Cavendish's victory in four hours and 30 seconds marks his first stage victory on the Vuelta, and means the Manxman has now achieved the feat of claiming wins at all three of the grand tours - the Vuelta, Tour de France and Giro d'Italia.

Cavendish becomes only the second Briton to win at each of the three blue riband events, following on from Scotland's Robert Millar, who completed the set in 1987.

"That (victory] was because of my leadout man," said Cavendish, who has now won 21 grand tour stages and 60 stages in total in his professional career.

"Gossy did an incredible job. It was so chaotic in the final stages and I thought we were too far back with 600 metres go. Then Gossy gave me a leadout and I saw the gap we had. I wanted to give him the win but he pulled over.

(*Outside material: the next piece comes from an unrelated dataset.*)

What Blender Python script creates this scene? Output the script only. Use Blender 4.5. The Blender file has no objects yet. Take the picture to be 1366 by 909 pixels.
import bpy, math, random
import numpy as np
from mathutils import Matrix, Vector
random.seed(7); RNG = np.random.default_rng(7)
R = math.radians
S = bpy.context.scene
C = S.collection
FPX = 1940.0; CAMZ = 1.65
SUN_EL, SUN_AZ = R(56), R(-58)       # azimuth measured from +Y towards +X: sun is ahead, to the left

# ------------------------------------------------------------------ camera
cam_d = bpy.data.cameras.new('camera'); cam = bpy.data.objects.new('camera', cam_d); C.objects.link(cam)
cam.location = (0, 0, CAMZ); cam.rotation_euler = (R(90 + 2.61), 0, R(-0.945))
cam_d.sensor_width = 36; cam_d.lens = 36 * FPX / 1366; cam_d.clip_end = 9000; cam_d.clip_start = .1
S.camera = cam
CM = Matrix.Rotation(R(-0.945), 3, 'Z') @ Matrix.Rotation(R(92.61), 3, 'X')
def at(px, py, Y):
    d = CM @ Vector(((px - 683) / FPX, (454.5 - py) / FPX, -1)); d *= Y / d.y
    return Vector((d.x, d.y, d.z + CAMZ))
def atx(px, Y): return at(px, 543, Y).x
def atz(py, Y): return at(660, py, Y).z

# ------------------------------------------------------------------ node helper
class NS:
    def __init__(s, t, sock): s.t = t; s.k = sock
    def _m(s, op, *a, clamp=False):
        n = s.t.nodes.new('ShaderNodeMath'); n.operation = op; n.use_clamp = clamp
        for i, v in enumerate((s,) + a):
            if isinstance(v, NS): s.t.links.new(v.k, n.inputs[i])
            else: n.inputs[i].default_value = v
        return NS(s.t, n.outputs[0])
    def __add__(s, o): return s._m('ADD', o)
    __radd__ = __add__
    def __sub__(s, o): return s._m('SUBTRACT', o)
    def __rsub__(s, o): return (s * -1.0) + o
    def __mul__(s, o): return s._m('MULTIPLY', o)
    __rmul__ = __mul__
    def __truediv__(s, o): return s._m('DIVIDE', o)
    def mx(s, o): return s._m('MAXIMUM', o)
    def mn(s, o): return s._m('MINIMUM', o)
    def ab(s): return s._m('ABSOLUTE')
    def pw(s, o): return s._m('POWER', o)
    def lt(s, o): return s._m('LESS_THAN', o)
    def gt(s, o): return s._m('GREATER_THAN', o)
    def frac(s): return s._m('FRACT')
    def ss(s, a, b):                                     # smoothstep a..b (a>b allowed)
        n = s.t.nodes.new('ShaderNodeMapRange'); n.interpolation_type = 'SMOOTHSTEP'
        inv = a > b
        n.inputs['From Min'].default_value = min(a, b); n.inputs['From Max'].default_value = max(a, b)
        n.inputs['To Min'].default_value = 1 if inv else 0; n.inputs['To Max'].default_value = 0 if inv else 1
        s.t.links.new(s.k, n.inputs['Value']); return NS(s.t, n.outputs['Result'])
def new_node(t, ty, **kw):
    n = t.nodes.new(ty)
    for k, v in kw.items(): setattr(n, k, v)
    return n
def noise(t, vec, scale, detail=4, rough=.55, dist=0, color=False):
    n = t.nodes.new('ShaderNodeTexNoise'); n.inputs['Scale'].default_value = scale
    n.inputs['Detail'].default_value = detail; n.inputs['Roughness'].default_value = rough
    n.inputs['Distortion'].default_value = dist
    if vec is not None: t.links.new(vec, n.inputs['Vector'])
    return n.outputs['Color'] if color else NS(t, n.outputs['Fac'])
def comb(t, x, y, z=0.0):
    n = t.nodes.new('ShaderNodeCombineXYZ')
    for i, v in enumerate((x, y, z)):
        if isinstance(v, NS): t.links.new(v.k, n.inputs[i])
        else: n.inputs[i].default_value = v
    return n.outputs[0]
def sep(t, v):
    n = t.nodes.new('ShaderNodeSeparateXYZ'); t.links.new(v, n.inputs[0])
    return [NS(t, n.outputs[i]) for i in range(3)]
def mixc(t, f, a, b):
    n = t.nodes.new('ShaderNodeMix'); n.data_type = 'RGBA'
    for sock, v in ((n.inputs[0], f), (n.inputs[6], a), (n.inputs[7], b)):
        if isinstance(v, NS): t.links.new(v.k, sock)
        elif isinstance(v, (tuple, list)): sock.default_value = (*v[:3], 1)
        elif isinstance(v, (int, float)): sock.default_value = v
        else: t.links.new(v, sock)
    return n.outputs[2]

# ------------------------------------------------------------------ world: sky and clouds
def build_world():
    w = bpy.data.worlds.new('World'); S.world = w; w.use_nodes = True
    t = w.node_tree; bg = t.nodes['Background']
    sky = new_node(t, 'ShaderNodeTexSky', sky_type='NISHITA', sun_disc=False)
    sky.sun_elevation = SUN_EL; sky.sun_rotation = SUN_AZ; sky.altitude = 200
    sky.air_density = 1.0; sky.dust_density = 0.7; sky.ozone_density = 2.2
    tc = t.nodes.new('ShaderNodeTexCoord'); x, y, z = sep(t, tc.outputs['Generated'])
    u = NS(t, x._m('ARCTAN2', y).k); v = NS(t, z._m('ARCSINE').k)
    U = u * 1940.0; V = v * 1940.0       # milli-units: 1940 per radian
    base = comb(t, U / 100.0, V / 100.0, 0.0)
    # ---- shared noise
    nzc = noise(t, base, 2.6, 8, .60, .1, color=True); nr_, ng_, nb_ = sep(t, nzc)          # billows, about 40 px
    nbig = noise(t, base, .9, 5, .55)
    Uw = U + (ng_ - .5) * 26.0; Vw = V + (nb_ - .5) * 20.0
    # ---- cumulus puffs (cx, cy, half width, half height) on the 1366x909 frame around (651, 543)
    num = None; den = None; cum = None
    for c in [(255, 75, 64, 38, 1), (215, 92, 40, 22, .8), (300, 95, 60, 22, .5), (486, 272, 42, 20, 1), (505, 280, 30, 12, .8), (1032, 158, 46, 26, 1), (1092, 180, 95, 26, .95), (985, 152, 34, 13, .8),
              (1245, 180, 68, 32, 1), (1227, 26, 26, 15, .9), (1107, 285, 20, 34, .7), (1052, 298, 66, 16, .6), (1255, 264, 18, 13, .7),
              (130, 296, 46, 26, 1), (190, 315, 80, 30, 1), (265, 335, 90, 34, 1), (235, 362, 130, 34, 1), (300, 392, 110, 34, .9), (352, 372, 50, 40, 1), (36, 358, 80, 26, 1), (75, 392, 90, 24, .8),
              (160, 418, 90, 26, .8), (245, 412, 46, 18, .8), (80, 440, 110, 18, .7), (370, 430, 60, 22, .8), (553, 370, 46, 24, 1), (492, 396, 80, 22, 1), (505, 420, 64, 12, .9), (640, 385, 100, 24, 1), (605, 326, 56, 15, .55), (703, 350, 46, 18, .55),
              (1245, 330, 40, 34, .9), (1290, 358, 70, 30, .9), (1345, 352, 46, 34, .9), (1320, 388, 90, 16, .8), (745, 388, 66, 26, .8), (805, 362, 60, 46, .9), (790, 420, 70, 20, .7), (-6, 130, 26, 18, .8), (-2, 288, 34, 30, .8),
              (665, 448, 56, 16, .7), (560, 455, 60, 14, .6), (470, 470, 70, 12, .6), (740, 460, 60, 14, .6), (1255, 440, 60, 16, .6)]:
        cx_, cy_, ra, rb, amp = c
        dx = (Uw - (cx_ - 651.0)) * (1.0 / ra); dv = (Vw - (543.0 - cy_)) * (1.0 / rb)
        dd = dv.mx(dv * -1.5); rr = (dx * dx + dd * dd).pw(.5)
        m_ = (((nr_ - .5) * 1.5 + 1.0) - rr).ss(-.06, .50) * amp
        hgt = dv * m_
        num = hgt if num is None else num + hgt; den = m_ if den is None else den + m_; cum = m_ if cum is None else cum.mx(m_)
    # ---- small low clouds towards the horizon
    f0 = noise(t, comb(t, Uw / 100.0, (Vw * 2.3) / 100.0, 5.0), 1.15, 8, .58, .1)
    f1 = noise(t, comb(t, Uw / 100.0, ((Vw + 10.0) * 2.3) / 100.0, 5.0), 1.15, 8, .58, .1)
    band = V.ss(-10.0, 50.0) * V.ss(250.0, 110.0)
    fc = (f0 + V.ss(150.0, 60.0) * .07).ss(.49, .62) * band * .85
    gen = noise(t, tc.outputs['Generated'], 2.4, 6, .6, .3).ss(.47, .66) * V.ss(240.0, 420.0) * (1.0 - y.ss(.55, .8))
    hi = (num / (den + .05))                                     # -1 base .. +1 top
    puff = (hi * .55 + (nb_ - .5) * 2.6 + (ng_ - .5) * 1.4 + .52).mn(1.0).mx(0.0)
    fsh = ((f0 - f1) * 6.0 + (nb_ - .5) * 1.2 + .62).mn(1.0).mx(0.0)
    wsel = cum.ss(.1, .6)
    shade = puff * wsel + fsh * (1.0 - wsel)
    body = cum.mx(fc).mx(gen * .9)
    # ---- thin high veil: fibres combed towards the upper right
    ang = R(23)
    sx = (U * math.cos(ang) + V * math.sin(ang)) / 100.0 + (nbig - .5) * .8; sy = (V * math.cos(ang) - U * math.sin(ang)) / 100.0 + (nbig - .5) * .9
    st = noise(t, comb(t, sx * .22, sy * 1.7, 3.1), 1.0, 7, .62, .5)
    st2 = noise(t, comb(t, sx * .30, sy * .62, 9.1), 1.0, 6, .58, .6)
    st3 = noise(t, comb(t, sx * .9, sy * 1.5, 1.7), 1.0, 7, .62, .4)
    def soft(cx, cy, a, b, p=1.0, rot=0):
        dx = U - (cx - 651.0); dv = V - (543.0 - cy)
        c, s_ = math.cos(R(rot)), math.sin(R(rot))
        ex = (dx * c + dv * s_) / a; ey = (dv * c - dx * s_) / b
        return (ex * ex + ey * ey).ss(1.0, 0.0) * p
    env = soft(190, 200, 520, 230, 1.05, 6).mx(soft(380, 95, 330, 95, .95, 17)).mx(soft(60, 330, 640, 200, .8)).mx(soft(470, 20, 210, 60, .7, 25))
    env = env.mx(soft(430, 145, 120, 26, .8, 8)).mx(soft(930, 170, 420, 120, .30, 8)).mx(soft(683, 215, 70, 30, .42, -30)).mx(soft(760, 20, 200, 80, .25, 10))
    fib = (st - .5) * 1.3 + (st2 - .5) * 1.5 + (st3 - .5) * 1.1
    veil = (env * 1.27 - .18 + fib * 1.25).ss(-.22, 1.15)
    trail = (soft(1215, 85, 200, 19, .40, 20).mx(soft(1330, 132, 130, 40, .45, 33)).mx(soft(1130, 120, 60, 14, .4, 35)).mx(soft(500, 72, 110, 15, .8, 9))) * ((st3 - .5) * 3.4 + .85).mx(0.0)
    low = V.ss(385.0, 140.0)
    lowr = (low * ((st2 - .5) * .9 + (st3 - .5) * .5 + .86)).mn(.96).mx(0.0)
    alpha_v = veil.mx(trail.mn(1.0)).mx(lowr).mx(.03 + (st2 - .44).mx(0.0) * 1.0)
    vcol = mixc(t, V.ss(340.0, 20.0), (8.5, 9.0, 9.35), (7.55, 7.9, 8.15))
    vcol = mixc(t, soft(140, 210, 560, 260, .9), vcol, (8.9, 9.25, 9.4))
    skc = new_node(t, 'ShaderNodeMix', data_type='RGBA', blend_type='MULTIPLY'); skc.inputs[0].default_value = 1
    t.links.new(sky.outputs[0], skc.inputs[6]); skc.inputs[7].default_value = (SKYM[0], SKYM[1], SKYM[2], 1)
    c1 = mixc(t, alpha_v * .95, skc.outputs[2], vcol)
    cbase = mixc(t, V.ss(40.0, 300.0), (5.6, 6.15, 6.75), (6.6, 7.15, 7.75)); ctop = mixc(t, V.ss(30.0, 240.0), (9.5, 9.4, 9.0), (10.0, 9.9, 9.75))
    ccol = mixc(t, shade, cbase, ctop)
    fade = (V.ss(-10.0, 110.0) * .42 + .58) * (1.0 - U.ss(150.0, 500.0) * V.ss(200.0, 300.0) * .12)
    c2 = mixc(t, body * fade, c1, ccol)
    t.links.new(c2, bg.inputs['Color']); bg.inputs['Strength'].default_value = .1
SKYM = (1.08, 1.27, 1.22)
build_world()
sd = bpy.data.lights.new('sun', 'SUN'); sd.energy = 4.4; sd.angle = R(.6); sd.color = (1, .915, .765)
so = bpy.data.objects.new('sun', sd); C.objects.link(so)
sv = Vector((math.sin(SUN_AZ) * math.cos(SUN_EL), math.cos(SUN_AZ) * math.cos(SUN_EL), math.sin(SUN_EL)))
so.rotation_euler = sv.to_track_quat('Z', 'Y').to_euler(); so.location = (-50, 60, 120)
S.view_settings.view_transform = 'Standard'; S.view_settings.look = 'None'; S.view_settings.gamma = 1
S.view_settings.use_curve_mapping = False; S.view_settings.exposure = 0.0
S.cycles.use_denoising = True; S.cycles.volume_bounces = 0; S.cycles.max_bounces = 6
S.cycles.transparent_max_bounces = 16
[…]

The team worked really well."

Victory also put Cavendish back in charge of the points competition, with the 25-year-old now enjoying an 11-point lead over American Farrar.

The pack was fractured by an early break after just 10km featuring Markus Eichler (Milram), Perrig Quemeneur (Bbox), Gustavo Cesar (Xacobeo Galicia), Lars Ytting Bak (HTC-Columbia), Antonio Piedra (Andalucia CajaSur) and Biel Kadri (AG2R).

Three more riders joined the breakaway by the 50km mark as the gap to the peloton reached its zenith at 3mins 18secs before the lead quickly evaporated.

The peloton finally caught up to the breakaway with 23km remaining, before Goss' attack proved decisive and paved the way for Cavendish's landmark win.